Ils sont cependant totalement en accord lorsqu'il s'agit de courir après Luisa qui ne différencie pas vraiment entre eux. Sa présence forte garde les garçons soudés et elle partage beaucoup avec eux, sans toutefois tout leur dévoiler. Sa vie, son mariage difficile et ses amours passés étant des sujets que les deux garçons ne comprennent pas totalement, elle opte alors pour quelque chose de plus concret, le sexe. Elle est presque maternelle dans la connaissance et les suggestions qu'elle leur offre, et les deux adolescents luttent pour elle alors que la jalousie et la tension croient. L'amitié en mutation de Julio et Tenoch et le destin de Luisa se croiseront dans l'ivresse et l'extase d'un ménage à trois dont le réveil se révélera inévitablement douloureux.
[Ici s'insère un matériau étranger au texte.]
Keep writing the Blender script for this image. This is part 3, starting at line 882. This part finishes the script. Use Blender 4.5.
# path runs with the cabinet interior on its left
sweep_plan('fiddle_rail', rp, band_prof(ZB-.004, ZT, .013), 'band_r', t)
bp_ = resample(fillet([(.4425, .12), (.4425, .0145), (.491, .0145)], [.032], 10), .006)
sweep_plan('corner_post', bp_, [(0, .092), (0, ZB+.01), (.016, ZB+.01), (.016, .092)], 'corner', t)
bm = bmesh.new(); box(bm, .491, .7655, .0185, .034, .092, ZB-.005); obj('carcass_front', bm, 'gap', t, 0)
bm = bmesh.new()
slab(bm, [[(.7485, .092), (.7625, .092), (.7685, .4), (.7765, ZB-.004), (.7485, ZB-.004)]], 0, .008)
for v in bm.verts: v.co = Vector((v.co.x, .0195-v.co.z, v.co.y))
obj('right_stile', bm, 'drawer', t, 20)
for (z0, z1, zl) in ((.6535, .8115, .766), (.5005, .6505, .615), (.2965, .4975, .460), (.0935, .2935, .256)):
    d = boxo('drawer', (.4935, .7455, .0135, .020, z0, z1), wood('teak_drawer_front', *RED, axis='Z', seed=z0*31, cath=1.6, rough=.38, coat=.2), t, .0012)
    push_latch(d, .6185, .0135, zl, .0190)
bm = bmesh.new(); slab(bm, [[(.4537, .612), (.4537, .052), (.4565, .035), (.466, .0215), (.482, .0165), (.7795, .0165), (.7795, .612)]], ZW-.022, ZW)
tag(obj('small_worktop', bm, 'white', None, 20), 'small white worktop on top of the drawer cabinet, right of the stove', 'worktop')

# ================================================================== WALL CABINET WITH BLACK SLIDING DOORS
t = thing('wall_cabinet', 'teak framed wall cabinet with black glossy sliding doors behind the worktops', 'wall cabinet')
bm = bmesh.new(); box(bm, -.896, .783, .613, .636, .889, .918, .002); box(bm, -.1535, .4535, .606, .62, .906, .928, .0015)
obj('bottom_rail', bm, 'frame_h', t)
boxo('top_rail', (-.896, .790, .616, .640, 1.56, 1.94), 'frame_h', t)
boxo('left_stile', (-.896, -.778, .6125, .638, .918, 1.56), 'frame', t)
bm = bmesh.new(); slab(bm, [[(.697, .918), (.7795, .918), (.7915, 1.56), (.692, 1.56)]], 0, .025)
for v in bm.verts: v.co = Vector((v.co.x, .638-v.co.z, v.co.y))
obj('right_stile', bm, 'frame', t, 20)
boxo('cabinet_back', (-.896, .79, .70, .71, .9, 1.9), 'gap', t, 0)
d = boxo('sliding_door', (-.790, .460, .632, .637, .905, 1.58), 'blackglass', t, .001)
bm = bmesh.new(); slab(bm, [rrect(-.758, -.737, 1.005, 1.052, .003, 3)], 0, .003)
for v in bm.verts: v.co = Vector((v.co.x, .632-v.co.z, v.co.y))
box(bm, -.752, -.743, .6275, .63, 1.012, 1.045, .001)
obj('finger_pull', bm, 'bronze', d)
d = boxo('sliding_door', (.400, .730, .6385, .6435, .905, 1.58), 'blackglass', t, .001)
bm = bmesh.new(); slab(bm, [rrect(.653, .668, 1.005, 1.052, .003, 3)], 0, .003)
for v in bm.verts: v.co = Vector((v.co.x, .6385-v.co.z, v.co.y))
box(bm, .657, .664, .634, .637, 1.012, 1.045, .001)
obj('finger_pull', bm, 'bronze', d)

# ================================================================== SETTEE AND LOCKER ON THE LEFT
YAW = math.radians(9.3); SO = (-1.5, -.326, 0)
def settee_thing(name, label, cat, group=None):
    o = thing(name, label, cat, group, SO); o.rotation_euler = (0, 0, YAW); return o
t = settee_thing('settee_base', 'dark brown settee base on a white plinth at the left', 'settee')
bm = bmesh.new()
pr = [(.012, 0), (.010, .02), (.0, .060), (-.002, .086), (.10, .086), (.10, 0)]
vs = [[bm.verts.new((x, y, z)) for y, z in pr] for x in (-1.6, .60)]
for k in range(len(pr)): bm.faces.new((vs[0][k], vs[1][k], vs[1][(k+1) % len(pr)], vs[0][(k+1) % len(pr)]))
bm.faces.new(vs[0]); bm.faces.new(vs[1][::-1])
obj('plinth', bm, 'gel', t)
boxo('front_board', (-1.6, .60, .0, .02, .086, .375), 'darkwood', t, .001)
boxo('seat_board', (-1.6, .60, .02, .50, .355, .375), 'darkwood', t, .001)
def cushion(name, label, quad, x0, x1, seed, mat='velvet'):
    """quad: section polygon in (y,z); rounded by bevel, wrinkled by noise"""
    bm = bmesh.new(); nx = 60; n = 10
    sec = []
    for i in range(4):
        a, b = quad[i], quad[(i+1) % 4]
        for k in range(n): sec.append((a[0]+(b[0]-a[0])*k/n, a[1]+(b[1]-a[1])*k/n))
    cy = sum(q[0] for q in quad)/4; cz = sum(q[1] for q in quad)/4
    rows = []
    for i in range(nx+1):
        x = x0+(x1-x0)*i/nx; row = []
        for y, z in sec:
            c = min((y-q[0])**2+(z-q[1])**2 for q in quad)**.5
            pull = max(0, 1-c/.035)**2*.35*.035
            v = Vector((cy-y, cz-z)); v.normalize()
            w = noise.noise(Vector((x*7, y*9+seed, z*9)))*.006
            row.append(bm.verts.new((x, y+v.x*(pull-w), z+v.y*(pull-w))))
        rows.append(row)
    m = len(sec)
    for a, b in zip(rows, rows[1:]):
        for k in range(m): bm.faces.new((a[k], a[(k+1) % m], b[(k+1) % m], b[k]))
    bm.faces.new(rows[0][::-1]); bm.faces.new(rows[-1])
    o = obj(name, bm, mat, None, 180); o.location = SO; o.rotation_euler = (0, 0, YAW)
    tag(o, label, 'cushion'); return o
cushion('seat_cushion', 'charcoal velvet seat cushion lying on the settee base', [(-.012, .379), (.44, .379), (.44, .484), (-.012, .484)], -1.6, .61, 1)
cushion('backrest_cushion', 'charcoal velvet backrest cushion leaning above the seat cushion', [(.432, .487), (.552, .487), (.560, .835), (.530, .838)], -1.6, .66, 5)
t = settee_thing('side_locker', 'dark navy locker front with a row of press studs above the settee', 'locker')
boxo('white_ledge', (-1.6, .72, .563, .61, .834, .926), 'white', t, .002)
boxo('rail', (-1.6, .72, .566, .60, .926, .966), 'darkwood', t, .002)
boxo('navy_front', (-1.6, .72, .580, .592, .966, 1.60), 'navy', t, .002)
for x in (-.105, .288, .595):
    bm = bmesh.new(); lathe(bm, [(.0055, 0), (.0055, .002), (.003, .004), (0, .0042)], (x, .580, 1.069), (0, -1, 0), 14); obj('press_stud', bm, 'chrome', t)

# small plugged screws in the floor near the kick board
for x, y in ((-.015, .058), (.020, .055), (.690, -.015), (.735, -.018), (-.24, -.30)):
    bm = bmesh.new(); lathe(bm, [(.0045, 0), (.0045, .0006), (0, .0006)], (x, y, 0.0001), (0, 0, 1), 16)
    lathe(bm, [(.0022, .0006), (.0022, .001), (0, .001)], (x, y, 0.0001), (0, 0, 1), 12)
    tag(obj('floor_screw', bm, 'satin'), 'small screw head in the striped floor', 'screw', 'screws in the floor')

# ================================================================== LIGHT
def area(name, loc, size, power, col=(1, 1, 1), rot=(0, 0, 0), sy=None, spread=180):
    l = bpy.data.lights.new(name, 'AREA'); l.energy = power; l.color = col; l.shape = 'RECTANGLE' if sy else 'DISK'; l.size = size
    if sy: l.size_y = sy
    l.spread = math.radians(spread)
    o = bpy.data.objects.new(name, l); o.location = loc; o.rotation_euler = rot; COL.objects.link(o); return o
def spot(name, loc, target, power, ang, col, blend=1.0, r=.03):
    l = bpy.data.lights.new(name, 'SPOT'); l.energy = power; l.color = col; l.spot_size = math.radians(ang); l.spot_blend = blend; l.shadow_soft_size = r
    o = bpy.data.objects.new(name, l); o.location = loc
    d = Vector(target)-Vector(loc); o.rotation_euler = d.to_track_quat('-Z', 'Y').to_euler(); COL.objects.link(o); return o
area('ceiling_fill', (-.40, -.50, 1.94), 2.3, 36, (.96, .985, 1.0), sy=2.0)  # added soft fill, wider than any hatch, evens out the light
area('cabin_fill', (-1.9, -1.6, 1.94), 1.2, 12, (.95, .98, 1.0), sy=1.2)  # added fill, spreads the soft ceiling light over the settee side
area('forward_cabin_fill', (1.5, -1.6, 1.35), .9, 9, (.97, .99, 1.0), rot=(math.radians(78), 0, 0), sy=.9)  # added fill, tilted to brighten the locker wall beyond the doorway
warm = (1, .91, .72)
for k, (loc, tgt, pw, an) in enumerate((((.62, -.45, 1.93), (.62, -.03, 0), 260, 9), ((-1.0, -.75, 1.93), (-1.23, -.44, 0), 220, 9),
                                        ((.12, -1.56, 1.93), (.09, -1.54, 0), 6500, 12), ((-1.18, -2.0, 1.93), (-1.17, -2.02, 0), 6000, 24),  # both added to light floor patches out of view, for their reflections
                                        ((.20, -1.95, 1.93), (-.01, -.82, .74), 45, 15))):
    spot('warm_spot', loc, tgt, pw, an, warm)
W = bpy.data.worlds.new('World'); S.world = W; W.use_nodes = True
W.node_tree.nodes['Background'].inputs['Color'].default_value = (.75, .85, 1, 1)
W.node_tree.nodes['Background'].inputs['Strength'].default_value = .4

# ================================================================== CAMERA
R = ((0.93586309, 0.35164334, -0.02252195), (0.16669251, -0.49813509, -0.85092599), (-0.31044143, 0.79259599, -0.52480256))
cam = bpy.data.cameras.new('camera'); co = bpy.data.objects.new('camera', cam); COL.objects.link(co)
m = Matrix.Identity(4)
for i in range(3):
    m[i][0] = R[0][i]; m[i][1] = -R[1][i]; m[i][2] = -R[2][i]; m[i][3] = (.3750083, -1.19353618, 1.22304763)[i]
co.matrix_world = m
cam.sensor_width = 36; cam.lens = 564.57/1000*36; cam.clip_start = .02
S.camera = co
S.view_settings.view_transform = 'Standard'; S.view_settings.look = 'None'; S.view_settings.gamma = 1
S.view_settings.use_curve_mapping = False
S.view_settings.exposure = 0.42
Amores Perros (Amours Chiennes) comportait également une femme espagnole, un mannequin blond placardé à travers la ville qui symbolisait les aspirations vers une vie meilleure jusqu'à ce qu'un accident vienne la défigurer et change son destin. Ici, le personnage de Maribel Verdú tombe totalement sous le charme du Mexique. Elle se lie d'amitié avec une vieille femme, une famille de pêcheurs et découvre la vitalité du Mexique (Cuarón ferait-il secrètement allusion au cinéma espagnol qui s'enlisa à plusieurs reprises dans sa description de la guerre civile espagnole ?)
La mort imprègne ce film pourtant vivant et joyeux, la raison étant dévoilée dans une fin intense. Nous rencontrons la faucheuse au hasard des rues de Mexico, dans un cimetière abandonné, dans les souvenirs de Luisa et dans l'eau. Même le nom de la plage, La Boca del Cielo Beach (la bouche du ciel), y fait allusion. Les orgasmes des rapports sexuels sont de petites morts, celles de l'adolescence. Une voix narre le futur de certains personnages (et même d'un groupe surréaliste de porcins échappés) et n'est généralement pas porteuse de bonnes nouvelles.
Les interprétations des trois protagonistes sont excellentes. Diego Luna et Gael García Bernal relèvent le défi de rôles risqués et passent facilement de la fanfaronnade à la vulnérabilité. Maribel Verdú apporte de la grâce au film, et ses yeux malins montrent comment sa soif d'aventure annihile toute crainte qu'elle aurait. Le réalisateur Cuarón ne les exploite jamais ; il expose seulement ce qui doit être vu.
Il est malheureux que l'absence de classification du film aux USA, en terme d'interdiction, rende le film suspect aux yeux d'un public américain peu à l'aise lorsqu'il s'agit d'érotisme féminin mais tout à fait confortable lorsqu'un un garçon fait l'amour à une « pie ». Remercions Dieu que nous ayons le cinéma mexicain.